You're driving from the office, the fuel tank is nearing empty, and so is your refrigerator at home. For Americans ravenous of appetite but starved of time (and in need of an oil change), a quick turn into the Chevron station off Interstate 680 in San Ramon, Calif., is the answer. That's right, Chevron, purveyor of premium gasoline, is serving fresh panini, three-cheese pesto and double espressos along with its usual selection of octanes.

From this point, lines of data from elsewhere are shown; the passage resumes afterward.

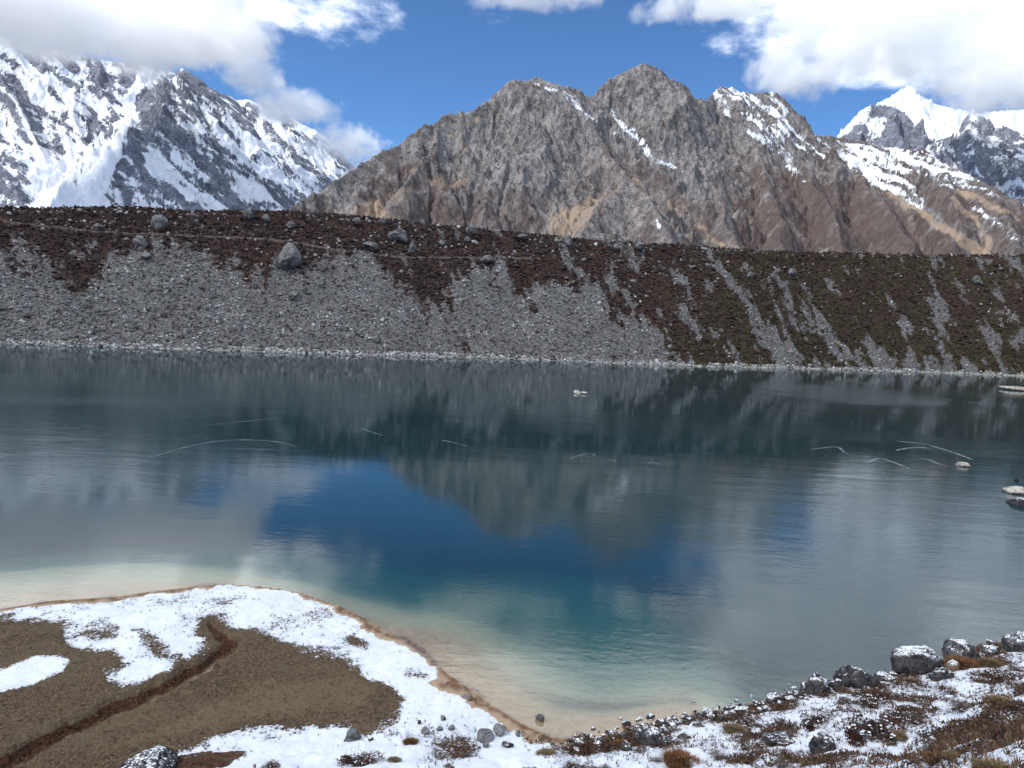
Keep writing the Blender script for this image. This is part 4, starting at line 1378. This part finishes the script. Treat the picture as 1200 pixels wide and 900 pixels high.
mor_b = [
    (188, 268, 15, 16, 'big pale boulder just below the moraine crest under the snowy couloir'),
    (338, 313, 26, 28, 'biggest boulder of the moraine, grey, at the foot of the bushes above the scree'),
    (163, 290, 12, 14, 'grey boulder below the path, left of centre of the snowy peak'),
    (343, 350, 12, 9, 'pale boulder lying alone in the scree below the biggest boulder'),
    (115, 269, 8, 9, 'boulder standing on the path line at the far left of the moraine'),
    (341, 267, 9, 8, 'pale boulder near the crest above the biggest boulder'),
    (292, 257, 9, 12, 'tall boulder pair on the crest where the snowy ridge dips'),
    (227, 256, 8, 7, 'squat boulder on the crest right below the sharp snowy peak'),
    (171, 303, 10, 7, 'low grey rock above the scree, below the boulder under the path'),
    (418, 262, 9, 7, 'pale boulder at the crest below the first brown mountain slope'),
    (467, 282, 20, 15, 'large white-grey boulder under the crest below the tan grass patch'),
    (433, 292, 16, 12, 'wide grey boulder in dark bushes left of the large white-grey one'),
    (482, 296, 9, 12, 'upright boulder just right of the large white-grey one'),
    (550, 274, 12, 12, 'broad boulder sitting on the crest below the middle of the mountain'),
    (519, 288, 8, 8, 'pale boulder left of the broad crest boulder'),
    (547, 284, 7, 7, 'small pale boulder directly under the broad crest boulder'),
    (569, 307, 16, 9, 'wide low boulder in the bushes below the path end'),
    (665, 289, 10, 13, 'upright pale boulder at the crest below the tan grassy spur'),
    (612, 279, 11, 7, 'low pale boulder on the crest right of the broad one'),
    (749, 292, 10, 9, 'boulder on the crest left of the long gravel streak'),
    (723, 293, 7, 7, 'small boulder on the crest between the upright one and the next'),
    (447, 262, 8, 7, 'grey rock on the crest above the large white-grey boulder'),
    (1145, 333, 9, 9, 'single white boulder high on the right part of the moraine'),
    (927, 322, 8, 9, 'grey boulder at the top of a short scree chute on the right'),
    (880, 324, 10, 6, 'low grey boulder left of the short scree chute on the right'),
    (812, 315, 7, 5, 'small pale rock where the bushes turn olive'),
]
for i, (px, py, w, h, lb) in enumerate(mor_b):
    p = on_moraine(px, py)
    k = np.linalg.norm(p - EYE)
    boulder('moraine_boulder', p, w * k / 901, h * k / 901, MB_far, lb, 'boulder', 'large boulders on the moraine', turn=i * 0.7, mesh=i, sink=.2)


# ------------------------------------------------------------------ bright ripple and wake lines on the lake, added as pale painted strips
def ripple_mat():
    m, t, out = material('pale_ripple')
    P = obj_coord(t)
    n = t.noise(P, 0.6, 5, 0.75)
    b = t.node('ShaderNodeBsdfPrincipled')
    b.inputs['Base Color'].default_value = (0.62, 0.68, 0.70, 1)
    b.inputs['Roughness'].default_value = 0.35
    t.put(b.inputs['Alpha'], t.smooth(n, 0.36, 0.78, 0.03, 0.4))
    t.l.new(b.outputs[0], out.inputs['Surface'])
    return m


M_ripple = ripple_mat()
ice = [
    ([(1052, 517), (1070, 519), (1087, 521), (1107, 527), (1125, 533), (1140, 539)], 1.6, 'longest white ripple streak above the tan awash rock on the right'),
    ([(1050, 528), (1063, 525), (1078, 524), (1090, 526)], 1.5, 'short smeared ripple streak under the longest one'),
    ([(945, 527), (965, 525), (982, 523), (988, 529), (997, 535)], 1.0, 'bent ripple streak farthest left of the group on the right'),
    ([(1015, 543), (1022, 540), (1030, 536), (1048, 542), (1067, 550)], 1.2, 'tent-shaped ripple streak left of the tan awash rock'),
    ([(1077, 537), (1087, 538), (1098, 543), (1112, 547)], 1.1, 'small ripple streak ending at the tan awash rock'),
    ([(417, 502), (427, 503), (437, 507), (448, 510)], 0.9, 'small ripple streak left of the lake centre'),
    ([(517, 516), (524, 517), (537, 520), (551, 524)], 0.8, 'thin ripple streak just left of the mountain reflection'),
    ([(667, 537), (680, 534), (692, 530), (699, 535)], 0.7, 'hooked ripple streak in the middle of the mountain reflection'),
    ([(710, 541), (717, 538), (723, 542)], 0.7, 'tiny tent-shaped ripple streak right of the hooked one'),
    ([(758, 545), (765, 540), (773, 545)], 0.7, 'tiny tent-shaped ripple streak right of the reflection middle'),
    ([(167, 539), (190, 532), (213, 525), (250, 517), (290, 515), (330, 518), (348, 524)], 0.7, 'faint curved ripple streak in the left part of the lake'),
    ([(247, 498), (275, 495), (305, 492), (333, 489)], 0.6, 'faint straight ripple streak above the curved one on the left'),
    ([(1125, 471), (1142, 472), (1155, 473)], 0.8, 'short pale ripple streak near the far shore on the right'),
    ([(1168, 474), (1185, 475), (1198, 477)], 0.9, 'pale ripple streak near the far shore at the right edge'),
    ([(480, 440), (495, 441), (506, 441)], 0.7, 'tiny pale ripple streak near the far shore left of centre'),
]
for pts, wpx, lb in ripple:
    P0 = [on_level(*p)[:2] for p in pts]
    for _ in range(2):      # round the bends
        P1 = [P0[0]]
        for a_, b_ in zip(P0[:-1], P0[1:]):
            P1 += [a_ * .75 + b_ * .25, a_ * .25 + b_ * .75]
        P0 = P1 + [P0[-1]]
    Q = []
    for a_, b_ in zip(P0[:-1], P0[1:]):
        for k in range(8):
            Q.append(a_ + (b_ - a_) * k / 8)
    Q.append(P0[-1])
    Q = np.array(Q)
    Tn = np.gradient(Q, axis=0)
    Tn /= np.linalg.norm(Tn, axis=1, keepdims=True)
    Nn = np.stack([-Tn[:, 1], Tn[:, 0]], 1)
    dist = np.hypot(Q[:, 0], Q[:, 1])
    # a streak is a strip on the water seen at a shallow angle
    wdt = wpx * dist / 901 * 1.1 * (np.sin(np.linspace(0.15, 2.9, len(Q))) * 0.8 + 0.2) * (0.7 + 0.6 * rng.random(len(Q)))
    L_ = Q + Nn * wdt[:, None]
    R_ = Q - Nn * wdt[:, None]
    vs = [(x_, y_, 0.03) for x_, y_ in np.concatenate([L_, R_])] + [(x_, y_, 0.008) for x_, y_ in np.concatenate([L_, R_])]
    n_ = len(Q)
    fs_ = []
    for k in range(n_ - 1):
        fs_.append((k, k + 1, n_ + k + 1, n_ + k))
        fs_.append((2 * n_ + k, k + 2 * n_ + n_, 3 * n_ + k + 1, 2 * n_ + k + 1))
        fs_.append((k, 2 * n_ + k, 2 * n_ + k + 1, k + 1))
        fs_.append((n_ + k, n_ + k + 1, 3 * n_ + k + 1, 3 * n_ + k))
    me = bpy.data.meshes.new('ripple_streak')
    me.from_pydata(vs, [], fs_)
    me.materials.append(M_ripple)
    o = bpy.data.objects.new('ripple_streak', me)
    C.objects.link(o)
    tag(o, lb, 'ripple', 'ripple streaks on the lake')


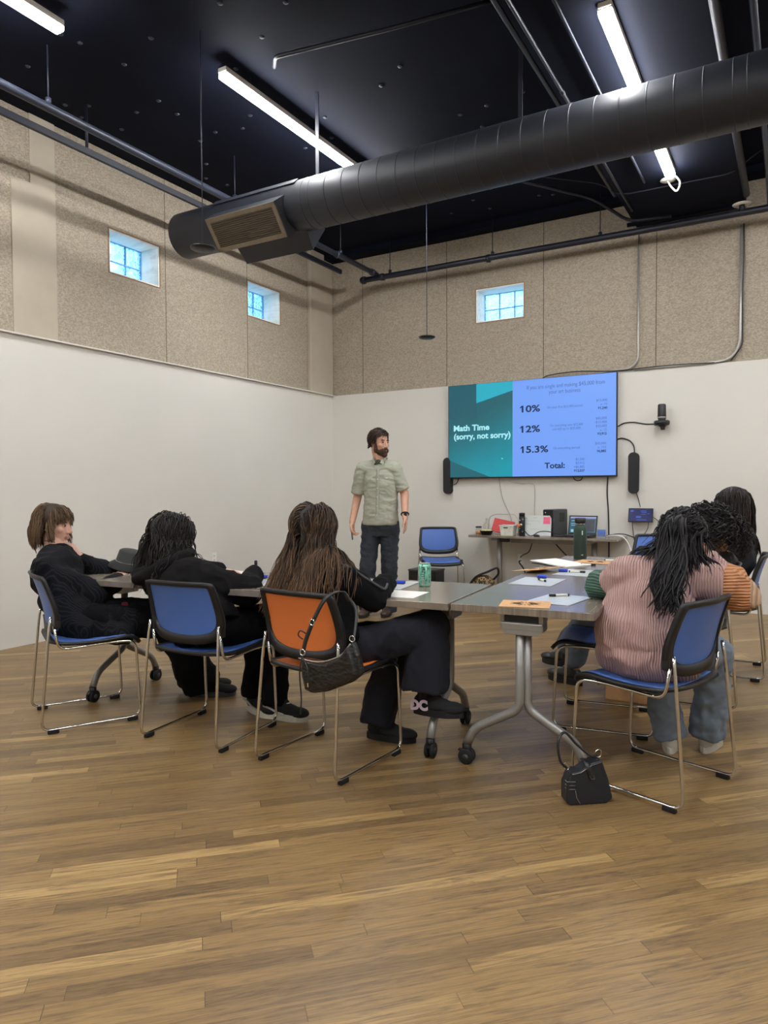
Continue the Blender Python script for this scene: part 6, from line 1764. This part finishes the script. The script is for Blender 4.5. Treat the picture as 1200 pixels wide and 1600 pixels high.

Chevron cooked up its Foodini's Fresh Meal Market earlier this year, the latest player in the $100 billion bake-off known, charmingly enough, as home-meal replacement. You know it better as the store-bought, ready-to-eat food that is supposed to taste as if Mom made it. Foodini's is part of the evolving, highly moveable feast that has become dinner, catering to a country that wants its food fast but restaurant-quality fresh. "I work, my husband works, my daughter dances and plays soccer, and my son plays baseball," says Jan Tulk, an attorney, during her fourth trip to Foodini's. "I'd say I end up cooking about half the time. The rest of the week it's usually fast food. This [pizza, clam chowder, salad] is a lot healthier." Although just a gourmet-pizza toss from the gas pump, Foodini's is decidedly upscale: light jazz, vodka-blush pasta sauce and not a microwave burrito in sight.
Home-meal replacement is the critical battleground between supermarkets and restaurants for consumer food dollars. According to the marketing firm NPD Group in Chicago, of the $691 billion that Americans forked over for food in 1996, 46% was for dishes bought outside the home. And half of that went to takeout. The traditional grocery store is morphing into a catering hall-delivery service. Last month A&P announced that hungry Web surfers can view full menus and in-store specials, and order prepared meals online from one of the company's 700 stores. Restaurateurs are developing delivery systems that can dispatch linguini al dente with alacrity.
But new businesses are also springing up: EatZi's is a Dallas-based HMR supermarket developed by Brinker International that is expanding nationally. For those without time to shop, personal chefs who cook and run are springing into action to save us from a hot stove. "When I come home, I realize we have nothing for dinner, and I don't feel like cooking," says Lisa Bradlow, 33, a publicist in New York City. "It's easier to buy a roast chicken and pop it into the oven. If my husband and I have three home-cooked meals in a row, we congratulate ourselves."
The kitchen seems increasingly a place to pursue cooking as a hobby, not a daily grind. In 1987, 43% of all meals included at least one item made from scratch; in 1997, that dropped to 38%. "There has been a revolution forever to find someone else to cook," says Harry Balzer, vice president of the NPD Group. "We want to eat at home; we just want someone else to do the cooking. That is now the home-meal replacement."